What this means is that in the time when you learn how Dark Armour works, you mostly learn that it sucks and nobody should play it and you hate it and you bounce on the whole armour and roll up Willpower, which isn’t nearly as good when you push it but is also very, very good when you’re growing.

I guess while I’m describing the problem, Dark Armour’s top-end problems are that when you get to the hardest content of the game, you’re already going to be existing in a space where large amounts of buffing happens, and that means that dark armour, by bringing a third of everything to the table, will have fewer strengths when someone else is bringing you three thirds of something else. A regen brute is absolutely amazing if someone else is giving that brute 45% defense (all) and 90% resist (all), because then all the brute’s own resources are spent on improving a stat that nobody else is improving. It’s a virtue of the specialist.

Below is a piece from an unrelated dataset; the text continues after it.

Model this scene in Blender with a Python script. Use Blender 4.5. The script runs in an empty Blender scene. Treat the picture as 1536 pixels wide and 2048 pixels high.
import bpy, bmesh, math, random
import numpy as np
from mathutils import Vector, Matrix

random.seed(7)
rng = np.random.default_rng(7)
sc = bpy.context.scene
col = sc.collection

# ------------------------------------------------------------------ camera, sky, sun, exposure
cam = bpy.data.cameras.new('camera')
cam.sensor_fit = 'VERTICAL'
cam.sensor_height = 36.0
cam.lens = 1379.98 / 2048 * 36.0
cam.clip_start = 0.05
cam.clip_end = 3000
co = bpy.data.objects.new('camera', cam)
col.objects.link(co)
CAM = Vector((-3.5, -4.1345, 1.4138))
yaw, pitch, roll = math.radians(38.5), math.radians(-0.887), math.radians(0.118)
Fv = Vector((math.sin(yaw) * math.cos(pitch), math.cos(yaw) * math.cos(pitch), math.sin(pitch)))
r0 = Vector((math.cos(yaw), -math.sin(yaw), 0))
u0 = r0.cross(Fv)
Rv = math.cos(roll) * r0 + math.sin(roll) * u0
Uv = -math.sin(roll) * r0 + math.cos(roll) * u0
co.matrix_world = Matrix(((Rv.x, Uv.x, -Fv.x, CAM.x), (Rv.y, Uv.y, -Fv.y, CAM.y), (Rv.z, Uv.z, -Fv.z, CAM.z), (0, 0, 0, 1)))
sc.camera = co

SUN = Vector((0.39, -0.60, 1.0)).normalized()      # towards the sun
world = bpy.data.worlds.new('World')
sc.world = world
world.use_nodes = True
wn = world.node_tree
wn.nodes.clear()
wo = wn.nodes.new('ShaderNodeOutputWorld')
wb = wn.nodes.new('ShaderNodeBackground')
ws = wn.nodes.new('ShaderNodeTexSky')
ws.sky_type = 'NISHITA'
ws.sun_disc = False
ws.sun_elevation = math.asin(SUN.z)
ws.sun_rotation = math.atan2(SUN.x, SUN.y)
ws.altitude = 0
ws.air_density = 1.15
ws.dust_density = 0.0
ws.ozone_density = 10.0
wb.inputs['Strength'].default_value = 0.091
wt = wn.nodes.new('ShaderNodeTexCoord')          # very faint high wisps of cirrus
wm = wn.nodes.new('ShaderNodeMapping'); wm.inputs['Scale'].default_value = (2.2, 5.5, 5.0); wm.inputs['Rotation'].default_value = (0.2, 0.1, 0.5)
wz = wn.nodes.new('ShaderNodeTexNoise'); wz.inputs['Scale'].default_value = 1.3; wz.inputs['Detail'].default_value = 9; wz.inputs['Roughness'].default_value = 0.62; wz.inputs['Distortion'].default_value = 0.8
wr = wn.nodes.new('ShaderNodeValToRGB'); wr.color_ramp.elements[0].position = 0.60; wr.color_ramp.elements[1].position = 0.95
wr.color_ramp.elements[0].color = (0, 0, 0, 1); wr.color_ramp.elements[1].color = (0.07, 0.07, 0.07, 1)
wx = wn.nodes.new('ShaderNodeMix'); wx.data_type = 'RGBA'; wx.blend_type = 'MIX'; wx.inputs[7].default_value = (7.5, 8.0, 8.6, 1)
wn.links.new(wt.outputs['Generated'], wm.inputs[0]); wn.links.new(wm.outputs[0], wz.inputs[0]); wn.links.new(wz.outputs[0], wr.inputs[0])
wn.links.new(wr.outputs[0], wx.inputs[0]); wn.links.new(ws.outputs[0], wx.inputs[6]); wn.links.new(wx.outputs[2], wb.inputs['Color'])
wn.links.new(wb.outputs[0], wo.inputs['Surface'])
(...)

But again, that’s the top 5% of the game, and my computer crashes when I show up for a Hamidon raid, so I don’t care.

History

When I first made Labyrinthal, in the between times after the shutdown and before homecoming, Labyrinthal was a character I created to have a job that didn’t exist when I first started making superheroes. There weren’t influencers, and there weren’t youtubers, and there were certainly not his kind of youtubers, a nobody with no audience scraping by on crowdfunding optimism and unemployment cheques.

Originally, he was created to be an interesting third wheel for two other characters to crush on – a modern day sword nut and a time-lost boy who was raised in Cimerora, two different people who found him attractive in different ways for a good old Ranma 1/2 style rivalry. That was back when the idea of ‘maybe people can just be poly’ was relatively new to me and oh my god it simplified so many problems in my roleplaying space. Relationships weren’t competitive any more, it wasn’t about who won or not.

He didn’t used to be a shapeshifter either, that was something brought on by the Prismatic Shards. When I made that video, I actually recreated Labyrinthal just to test to see if Titan Weapons interacted with the minotaur the way I wanted it to, and then I totally forgot to record footage of it to add to the video.

And that’s Acre. I like the mix of things going on with him, where he has a creative outlet that lets people meet him, and have opinions on him even if he doesn’t know them. He’s got a tenuous economic situation that diminishes his ability to solve problems with money, and he’s got some friends and partners that give him a story context. Then into that, he has a really cool secret identity idea that means his powers solve one very particular kind of problem, and that means he’s a character who has a reason to mode switch.